Directions.
Return, exactly as written, the run of lines that begins at the line containing "Keep writing the" and ends at the line containing "wall_brace(-1.08, YLC[1]+.07, YLC[2]-.07, 'grey". Nothing outside that run belongs in the answer.

Data section.
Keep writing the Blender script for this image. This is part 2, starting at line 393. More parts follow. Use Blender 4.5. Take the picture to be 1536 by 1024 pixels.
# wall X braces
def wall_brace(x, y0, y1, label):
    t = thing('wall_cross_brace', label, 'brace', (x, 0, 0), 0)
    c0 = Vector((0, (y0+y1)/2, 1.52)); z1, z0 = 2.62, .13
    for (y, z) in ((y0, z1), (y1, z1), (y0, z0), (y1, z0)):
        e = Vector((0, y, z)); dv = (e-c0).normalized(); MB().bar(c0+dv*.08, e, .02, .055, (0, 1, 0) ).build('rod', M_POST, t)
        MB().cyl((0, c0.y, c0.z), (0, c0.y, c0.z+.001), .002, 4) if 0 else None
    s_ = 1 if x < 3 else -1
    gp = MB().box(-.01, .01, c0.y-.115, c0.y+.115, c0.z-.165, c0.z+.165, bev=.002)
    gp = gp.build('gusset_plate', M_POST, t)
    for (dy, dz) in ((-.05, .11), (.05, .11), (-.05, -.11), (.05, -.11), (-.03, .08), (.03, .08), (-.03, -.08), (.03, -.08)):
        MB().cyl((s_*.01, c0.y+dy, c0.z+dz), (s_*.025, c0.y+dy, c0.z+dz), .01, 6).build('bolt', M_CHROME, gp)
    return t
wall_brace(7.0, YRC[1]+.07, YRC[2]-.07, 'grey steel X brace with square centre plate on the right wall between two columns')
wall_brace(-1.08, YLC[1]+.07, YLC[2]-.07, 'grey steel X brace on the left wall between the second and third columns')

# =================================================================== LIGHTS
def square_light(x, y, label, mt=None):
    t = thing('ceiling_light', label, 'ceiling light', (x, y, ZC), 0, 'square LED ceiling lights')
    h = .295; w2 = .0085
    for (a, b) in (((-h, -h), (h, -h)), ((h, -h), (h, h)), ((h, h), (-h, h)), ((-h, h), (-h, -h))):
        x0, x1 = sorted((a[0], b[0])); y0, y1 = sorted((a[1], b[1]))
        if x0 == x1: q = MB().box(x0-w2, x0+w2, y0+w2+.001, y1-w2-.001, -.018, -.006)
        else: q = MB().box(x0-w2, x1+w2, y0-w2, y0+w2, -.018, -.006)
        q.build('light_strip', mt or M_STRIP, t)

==

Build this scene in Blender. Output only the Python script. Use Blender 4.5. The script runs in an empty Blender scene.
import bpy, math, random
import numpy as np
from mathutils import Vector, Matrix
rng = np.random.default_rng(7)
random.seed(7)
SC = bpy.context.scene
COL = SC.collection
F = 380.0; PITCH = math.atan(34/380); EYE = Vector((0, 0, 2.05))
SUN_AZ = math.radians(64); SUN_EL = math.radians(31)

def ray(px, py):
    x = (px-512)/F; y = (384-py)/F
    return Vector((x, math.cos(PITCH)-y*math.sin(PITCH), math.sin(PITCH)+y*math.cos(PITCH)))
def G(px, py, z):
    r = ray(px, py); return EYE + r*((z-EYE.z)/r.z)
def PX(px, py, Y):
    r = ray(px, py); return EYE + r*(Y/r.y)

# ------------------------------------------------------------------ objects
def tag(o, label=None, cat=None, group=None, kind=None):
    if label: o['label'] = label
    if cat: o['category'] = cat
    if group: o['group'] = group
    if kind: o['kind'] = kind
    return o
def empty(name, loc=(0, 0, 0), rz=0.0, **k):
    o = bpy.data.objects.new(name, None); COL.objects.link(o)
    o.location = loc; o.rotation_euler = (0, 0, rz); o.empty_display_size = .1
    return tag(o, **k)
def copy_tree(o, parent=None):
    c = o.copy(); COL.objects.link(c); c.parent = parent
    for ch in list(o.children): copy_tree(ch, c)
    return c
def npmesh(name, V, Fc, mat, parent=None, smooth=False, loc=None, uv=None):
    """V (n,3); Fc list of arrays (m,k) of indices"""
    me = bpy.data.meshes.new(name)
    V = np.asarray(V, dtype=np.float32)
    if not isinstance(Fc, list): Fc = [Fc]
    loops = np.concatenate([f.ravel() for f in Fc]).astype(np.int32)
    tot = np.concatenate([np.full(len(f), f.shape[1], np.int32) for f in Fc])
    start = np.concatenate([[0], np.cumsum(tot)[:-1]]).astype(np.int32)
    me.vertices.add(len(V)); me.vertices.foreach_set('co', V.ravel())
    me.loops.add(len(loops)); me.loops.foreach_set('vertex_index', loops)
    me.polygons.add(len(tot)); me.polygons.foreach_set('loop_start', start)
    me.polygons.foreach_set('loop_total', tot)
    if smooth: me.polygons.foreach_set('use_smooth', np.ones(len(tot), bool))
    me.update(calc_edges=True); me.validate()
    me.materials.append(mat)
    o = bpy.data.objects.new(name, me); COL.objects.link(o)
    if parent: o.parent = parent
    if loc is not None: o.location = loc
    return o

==

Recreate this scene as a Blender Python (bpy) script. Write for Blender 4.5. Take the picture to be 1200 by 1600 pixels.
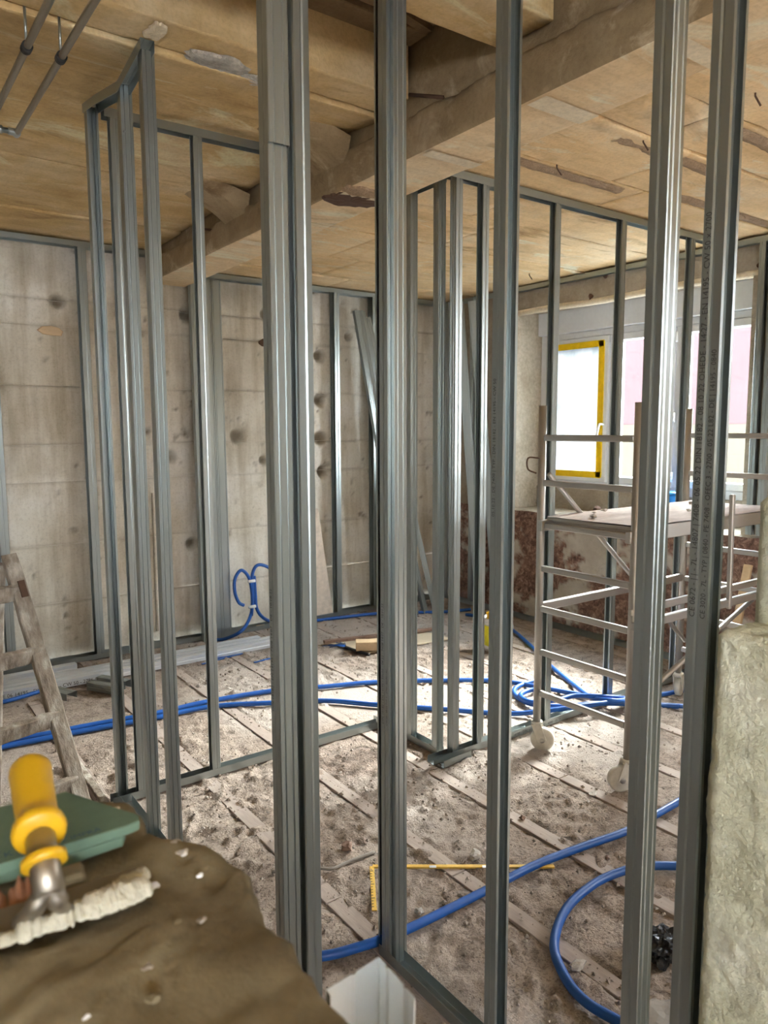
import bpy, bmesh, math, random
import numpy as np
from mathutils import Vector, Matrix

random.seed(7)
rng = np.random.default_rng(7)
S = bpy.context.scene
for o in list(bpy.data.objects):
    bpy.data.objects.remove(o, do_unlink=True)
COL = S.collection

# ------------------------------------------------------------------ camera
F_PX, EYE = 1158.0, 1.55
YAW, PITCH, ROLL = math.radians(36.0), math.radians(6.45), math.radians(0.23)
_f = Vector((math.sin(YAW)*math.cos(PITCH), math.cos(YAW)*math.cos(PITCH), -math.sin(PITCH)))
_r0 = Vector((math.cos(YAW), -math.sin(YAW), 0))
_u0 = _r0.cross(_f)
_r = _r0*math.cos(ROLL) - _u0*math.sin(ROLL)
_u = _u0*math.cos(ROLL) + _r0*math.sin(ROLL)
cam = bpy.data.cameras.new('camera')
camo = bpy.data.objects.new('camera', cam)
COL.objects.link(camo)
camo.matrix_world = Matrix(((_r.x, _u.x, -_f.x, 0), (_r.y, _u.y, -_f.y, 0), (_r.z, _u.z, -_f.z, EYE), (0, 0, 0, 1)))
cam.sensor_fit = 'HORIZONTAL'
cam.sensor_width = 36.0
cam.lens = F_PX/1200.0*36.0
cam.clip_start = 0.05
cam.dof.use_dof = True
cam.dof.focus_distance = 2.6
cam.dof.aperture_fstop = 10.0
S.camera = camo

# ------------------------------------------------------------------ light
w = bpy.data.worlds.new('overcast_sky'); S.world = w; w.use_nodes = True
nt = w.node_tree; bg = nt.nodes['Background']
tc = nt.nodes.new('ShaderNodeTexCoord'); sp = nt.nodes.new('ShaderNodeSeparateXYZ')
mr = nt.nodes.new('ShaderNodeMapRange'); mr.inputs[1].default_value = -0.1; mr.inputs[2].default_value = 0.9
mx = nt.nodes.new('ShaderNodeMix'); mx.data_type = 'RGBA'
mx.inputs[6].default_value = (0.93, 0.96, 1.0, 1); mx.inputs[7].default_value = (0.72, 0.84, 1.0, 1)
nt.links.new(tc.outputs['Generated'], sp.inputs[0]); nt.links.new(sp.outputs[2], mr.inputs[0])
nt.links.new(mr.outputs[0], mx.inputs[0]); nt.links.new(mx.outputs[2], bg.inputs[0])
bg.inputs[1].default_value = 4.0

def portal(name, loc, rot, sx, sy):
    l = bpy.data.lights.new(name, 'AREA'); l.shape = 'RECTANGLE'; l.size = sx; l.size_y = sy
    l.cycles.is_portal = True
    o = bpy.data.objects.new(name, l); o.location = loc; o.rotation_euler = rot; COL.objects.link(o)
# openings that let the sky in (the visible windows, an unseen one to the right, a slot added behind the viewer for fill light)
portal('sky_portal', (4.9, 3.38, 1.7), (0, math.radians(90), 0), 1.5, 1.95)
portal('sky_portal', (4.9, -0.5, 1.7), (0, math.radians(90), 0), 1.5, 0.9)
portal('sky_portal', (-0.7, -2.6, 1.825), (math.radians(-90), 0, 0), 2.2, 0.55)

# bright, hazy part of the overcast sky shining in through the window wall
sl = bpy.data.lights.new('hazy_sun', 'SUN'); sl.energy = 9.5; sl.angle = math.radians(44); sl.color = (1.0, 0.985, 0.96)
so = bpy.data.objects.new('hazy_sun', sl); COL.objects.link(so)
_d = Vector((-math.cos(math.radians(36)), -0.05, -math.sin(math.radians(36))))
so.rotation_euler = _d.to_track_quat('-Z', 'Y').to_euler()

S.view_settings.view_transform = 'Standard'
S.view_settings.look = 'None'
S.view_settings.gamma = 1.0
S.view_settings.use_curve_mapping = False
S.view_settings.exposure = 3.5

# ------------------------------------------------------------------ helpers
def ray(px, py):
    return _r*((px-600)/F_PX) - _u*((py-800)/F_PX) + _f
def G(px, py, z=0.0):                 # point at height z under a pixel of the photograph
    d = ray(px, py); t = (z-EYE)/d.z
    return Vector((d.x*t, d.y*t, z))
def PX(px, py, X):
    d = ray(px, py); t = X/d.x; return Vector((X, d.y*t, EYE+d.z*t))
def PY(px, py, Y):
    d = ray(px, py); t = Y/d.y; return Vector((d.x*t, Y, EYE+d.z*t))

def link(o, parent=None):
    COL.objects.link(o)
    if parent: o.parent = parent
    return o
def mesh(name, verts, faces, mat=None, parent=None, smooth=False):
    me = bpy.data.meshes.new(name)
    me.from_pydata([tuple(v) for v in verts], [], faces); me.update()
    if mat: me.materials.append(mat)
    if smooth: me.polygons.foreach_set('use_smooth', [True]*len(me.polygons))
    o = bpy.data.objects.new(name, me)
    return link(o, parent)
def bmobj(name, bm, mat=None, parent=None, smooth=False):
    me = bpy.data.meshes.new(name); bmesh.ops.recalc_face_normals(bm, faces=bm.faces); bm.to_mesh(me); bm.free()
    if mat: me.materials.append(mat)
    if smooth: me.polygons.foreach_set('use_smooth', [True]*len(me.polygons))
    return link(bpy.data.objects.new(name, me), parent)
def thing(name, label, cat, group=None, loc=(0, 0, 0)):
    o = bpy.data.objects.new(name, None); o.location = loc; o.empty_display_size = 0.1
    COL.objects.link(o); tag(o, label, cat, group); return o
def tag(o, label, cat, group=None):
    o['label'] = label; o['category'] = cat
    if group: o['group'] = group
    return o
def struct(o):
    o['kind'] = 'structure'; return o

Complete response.
Keep writing the Blender script for this image. This is part 2, starting at line 393. More parts follow. Use Blender 4.5. Take the picture to be 1536 by 1024 pixels.
# wall X braces
def wall_brace(x, y0, y1, label):
    t = thing('wall_cross_brace', label, 'brace', (x, 0, 0), 0)
    c0 = Vector((0, (y0+y1)/2, 1.52)); z1, z0 = 2.62, .13
    for (y, z) in ((y0, z1), (y1, z1), (y0, z0), (y1, z0)):
        e = Vector((0, y, z)); dv = (e-c0).normalized(); MB().bar(c0+dv*.08, e, .02, .055, (0, 1, 0) ).build('rod', M_POST, t)
        MB().cyl((0, c0.y, c0.z), (0, c0.y, c0.z+.001), .002, 4) if 0 else None
    s_ = 1 if x < 3 else -1
    gp = MB().box(-.01, .01, c0.y-.115, c0.y+.115, c0.z-.165, c0.z+.165, bev=.002)
    gp = gp.build('gusset_plate', M_POST, t)
    for (dy, dz) in ((-.05, .11), (.05, .11), (-.05, -.11), (.05, -.11), (-.03, .08), (.03, .08), (-.03, -.08), (.03, -.08)):
        MB().cyl((s_*.01, c0.y+dy, c0.z+dz), (s_*.025, c0.y+dy, c0.z+dz), .01, 6).build('bolt', M_CHROME, gp)
    return t
wall_brace(7.0, YRC[1]+.07, YRC[2]-.07, 'grey steel X brace with square centre plate on the right wall between two columns')
wall_brace(-1.08, YLC[1]+.07, YLC[2]-.07, 'grey steel X brace on the left wall between the second and third columns')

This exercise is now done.